The "fuse" that holds the engine on the strut is a bolt or a pin that is weaker than the surrounding structure, so it will break first and the engine will fall free.

If the engine loses a fan blade, it will vibrate violently and it's probably better to lose the engine.

I don't know about the other two things you mention. Maybe it's a newer feature than my time :-/


> If the engine loses a fan blade, it will vibrate violently and it's probably better to lose the engine.

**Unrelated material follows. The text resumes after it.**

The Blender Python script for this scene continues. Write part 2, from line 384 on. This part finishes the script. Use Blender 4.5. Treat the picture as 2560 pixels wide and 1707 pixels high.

That's the idea with a fan blade loss, they didn't want to just drop an engine in that case so the centering mechanism on the turbine has an intentionally weaker part is designed to snap off to allow the spinning turbine to recenter itself as opposed to vibrating the whole structure off and causing more damage.

The gear thing is to prevent puncturing the fuel tanks in the wings on a hard landing. It's preferable to snap off the gear, otherwise leaking fuel has a good chance of it immediately igniting.


Small RC model planes often have the wings only loosely held on, such as by elastic bands, anticipating that the kids flying them will send them pinwheeling into the ground a few times while learning to operate them.

But yes, in a full size passenger aircraft I would expect the specification for wings falling off to say "avoid"


There's no situation in flight where you'd want the wings to fall off to save the airplane!


Planes typically land with little fuel left (obviously enough for emergencies etc but they are practically empty, it's safer and more efficient)


In normal operation, an aeroplane lands with enough fuel for one go-around and re-attempt at landing at the chosen airport, plus enough for diversion to their alternate, plus an additional 30 minutes of flight.

If an aircraft is anticipated to land with fuel for 30 minutes or less they must make a mayday call, and there's an incident report to fill in.

Yes they want to land with as little fuel as possible, but regulations require them to carry more because we know what happens when you let airlines carry less.


That's not really accurate. Commercial airliners typically land with significant reserve fuel remaining on board. If a post crash fire ignites and isn't rapidly put out then that reserve fuel will be plenty to destroy the aircraft and kill everyone who doesn't evacuate quickly.

https://simpleflying.com/minimum-fuel-requirements-definitio...


Less than a full load certainly, but I wouldn't say "little fuel". 30 minutes fuel remaining is an automatic mayday call.